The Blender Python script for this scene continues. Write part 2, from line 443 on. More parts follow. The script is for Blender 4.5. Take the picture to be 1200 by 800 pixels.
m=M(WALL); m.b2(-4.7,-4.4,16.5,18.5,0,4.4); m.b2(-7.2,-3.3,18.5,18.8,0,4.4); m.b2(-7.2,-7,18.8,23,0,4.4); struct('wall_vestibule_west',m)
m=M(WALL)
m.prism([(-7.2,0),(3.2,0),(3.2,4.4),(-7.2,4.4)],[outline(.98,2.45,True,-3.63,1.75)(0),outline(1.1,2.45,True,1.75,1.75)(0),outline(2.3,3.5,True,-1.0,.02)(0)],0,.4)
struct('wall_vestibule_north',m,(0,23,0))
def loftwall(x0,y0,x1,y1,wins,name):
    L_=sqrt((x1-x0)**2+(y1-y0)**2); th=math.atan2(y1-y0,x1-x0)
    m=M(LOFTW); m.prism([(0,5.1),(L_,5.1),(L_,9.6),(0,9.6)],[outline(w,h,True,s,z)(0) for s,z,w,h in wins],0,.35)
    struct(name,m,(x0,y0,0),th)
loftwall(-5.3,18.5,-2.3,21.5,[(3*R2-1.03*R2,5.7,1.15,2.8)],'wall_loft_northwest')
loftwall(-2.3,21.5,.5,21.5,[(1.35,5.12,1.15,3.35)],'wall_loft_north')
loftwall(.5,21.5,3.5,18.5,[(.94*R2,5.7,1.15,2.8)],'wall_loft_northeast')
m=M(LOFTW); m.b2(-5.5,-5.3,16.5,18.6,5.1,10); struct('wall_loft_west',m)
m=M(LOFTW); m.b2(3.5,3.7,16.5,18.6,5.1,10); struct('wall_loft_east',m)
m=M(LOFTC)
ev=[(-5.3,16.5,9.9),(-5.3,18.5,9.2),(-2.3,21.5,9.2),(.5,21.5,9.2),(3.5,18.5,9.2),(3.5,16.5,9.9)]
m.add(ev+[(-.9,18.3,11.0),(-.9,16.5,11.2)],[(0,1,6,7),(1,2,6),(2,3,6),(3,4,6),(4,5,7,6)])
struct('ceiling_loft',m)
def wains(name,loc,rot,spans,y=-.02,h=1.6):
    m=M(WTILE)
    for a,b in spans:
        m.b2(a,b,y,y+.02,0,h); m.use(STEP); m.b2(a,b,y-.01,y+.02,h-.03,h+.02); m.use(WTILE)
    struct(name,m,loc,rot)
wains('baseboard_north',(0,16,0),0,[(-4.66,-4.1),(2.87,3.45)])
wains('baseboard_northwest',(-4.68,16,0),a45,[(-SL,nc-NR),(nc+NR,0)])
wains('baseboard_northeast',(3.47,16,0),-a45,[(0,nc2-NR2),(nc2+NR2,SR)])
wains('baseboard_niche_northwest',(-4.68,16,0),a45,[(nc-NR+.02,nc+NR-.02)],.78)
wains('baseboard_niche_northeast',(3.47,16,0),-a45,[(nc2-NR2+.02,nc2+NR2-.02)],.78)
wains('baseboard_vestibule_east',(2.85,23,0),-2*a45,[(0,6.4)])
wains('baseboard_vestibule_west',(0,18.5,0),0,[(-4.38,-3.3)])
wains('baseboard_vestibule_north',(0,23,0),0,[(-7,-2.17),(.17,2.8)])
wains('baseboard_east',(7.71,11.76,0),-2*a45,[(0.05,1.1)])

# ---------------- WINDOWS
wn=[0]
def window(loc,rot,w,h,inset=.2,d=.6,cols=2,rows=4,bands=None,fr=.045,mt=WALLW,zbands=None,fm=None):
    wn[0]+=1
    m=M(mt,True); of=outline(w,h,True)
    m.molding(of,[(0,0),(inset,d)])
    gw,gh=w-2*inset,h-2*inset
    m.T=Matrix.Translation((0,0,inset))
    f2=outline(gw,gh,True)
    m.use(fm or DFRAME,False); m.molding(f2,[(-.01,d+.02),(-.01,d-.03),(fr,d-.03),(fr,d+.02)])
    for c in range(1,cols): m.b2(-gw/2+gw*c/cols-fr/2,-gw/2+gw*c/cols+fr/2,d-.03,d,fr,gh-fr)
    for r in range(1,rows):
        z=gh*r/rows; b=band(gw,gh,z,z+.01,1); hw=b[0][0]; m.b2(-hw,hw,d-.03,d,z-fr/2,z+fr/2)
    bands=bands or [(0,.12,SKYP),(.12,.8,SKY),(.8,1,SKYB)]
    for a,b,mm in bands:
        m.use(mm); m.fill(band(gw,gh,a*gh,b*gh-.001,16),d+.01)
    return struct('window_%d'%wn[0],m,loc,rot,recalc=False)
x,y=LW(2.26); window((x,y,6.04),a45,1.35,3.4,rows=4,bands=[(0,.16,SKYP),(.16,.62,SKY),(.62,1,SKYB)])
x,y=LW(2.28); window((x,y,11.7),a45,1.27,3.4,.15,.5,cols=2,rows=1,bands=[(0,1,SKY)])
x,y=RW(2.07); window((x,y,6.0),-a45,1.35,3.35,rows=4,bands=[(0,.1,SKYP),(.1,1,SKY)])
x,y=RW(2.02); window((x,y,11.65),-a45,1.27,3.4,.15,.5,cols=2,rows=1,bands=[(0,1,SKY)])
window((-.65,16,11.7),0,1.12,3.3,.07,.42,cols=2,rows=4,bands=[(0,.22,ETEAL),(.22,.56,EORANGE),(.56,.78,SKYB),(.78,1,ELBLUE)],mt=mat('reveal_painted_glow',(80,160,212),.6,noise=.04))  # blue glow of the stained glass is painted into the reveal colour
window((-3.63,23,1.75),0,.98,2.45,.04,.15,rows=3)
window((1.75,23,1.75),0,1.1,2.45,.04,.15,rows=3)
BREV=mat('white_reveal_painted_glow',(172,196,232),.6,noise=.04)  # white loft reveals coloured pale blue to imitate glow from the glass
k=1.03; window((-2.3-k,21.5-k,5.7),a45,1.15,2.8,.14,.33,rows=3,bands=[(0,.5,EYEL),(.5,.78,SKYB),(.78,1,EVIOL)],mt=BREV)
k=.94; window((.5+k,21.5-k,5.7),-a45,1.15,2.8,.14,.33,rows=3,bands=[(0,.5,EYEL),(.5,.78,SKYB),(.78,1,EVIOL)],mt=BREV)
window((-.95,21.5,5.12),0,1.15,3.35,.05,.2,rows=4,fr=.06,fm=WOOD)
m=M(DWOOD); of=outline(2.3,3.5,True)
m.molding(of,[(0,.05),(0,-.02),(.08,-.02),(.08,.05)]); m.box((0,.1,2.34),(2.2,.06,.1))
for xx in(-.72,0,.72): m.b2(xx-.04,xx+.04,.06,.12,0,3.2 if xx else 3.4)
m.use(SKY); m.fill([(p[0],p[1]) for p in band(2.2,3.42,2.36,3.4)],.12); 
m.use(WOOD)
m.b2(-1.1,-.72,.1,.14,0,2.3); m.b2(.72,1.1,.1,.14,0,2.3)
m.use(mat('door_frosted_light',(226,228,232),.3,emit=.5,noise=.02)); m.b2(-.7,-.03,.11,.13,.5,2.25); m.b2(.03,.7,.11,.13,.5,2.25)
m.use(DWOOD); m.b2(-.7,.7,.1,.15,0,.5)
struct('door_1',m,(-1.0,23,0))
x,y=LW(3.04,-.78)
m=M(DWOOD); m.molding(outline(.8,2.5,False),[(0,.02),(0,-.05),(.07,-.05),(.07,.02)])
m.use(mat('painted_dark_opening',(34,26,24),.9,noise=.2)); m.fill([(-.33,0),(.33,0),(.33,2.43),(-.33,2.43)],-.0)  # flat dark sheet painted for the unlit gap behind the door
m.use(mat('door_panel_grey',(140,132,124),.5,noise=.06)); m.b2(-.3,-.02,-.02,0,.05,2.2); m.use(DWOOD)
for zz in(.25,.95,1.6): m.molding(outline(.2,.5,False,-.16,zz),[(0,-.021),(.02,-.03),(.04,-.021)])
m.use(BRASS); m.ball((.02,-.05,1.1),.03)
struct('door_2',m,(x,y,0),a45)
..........
#### TASK INSTRUCTIONS
What do the lines above say from the one containing "struct(name,m,(x0,y0,0),th)" down to the one containing "wains('baseboard_east',(7.71,11.76,0),-2*a45,[(0.05,1.1)])"? Return them exactly, both end lines included, and only them.

#### SOLUTION TO THIS PROBLEM
    struct(name,m,(x0,y0,0),th)
loftwall(-5.3,18.5,-2.3,21.5,[(3*R2-1.03*R2,5.7,1.15,2.8)],'wall_loft_northwest')
loftwall(-2.3,21.5,.5,21.5,[(1.35,5.12,1.15,3.35)],'wall_loft_north')
loftwall(.5,21.5,3.5,18.5,[(.94*R2,5.7,1.15,2.8)],'wall_loft_northeast')
m=M(LOFTW); m.b2(-5.5,-5.3,16.5,18.6,5.1,10); struct('wall_loft_west',m)
m=M(LOFTW); m.b2(3.5,3.7,16.5,18.6,5.1,10); struct('wall_loft_east',m)
m=M(LOFTC)
ev=[(-5.3,16.5,9.9),(-5.3,18.5,9.2),(-2.3,21.5,9.2),(.5,21.5,9.2),(3.5,18.5,9.2),(3.5,16.5,9.9)]
m.add(ev+[(-.9,18.3,11.0),(-.9,16.5,11.2)],[(0,1,6,7),(1,2,6),(2,3,6),(3,4,6),(4,5,7,6)])
struct('ceiling_loft',m)
def wains(name,loc,rot,spans,y=-.02,h=1.6):
    m=M(WTILE)
    for a,b in spans:
        m.b2(a,b,y,y+.02,0,h); m.use(STEP); m.b2(a,b,y-.01,y+.02,h-.03,h+.02); m.use(WTILE)
    struct(name,m,loc,rot)
wains('baseboard_north',(0,16,0),0,[(-4.66,-4.1),(2.87,3.45)])
wains('baseboard_northwest',(-4.68,16,0),a45,[(-SL,nc-NR),(nc+NR,0)])
wains('baseboard_northeast',(3.47,16,0),-a45,[(0,nc2-NR2),(nc2+NR2,SR)])
wains('baseboard_niche_northwest',(-4.68,16,0),a45,[(nc-NR+.02,nc+NR-.02)],.78)
wains('baseboard_niche_northeast',(3.47,16,0),-a45,[(nc2-NR2+.02,nc2+NR2-.02)],.78)
wains('baseboard_vestibule_east',(2.85,23,0),-2*a45,[(0,6.4)])
wains('baseboard_vestibule_west',(0,18.5,0),0,[(-4.38,-3.3)])
wains('baseboard_vestibule_north',(0,23,0),0,[(-7,-2.17),(.17,2.8)])
wains('baseboard_east',(7.71,11.76,0),-2*a45,[(0.05,1.1)])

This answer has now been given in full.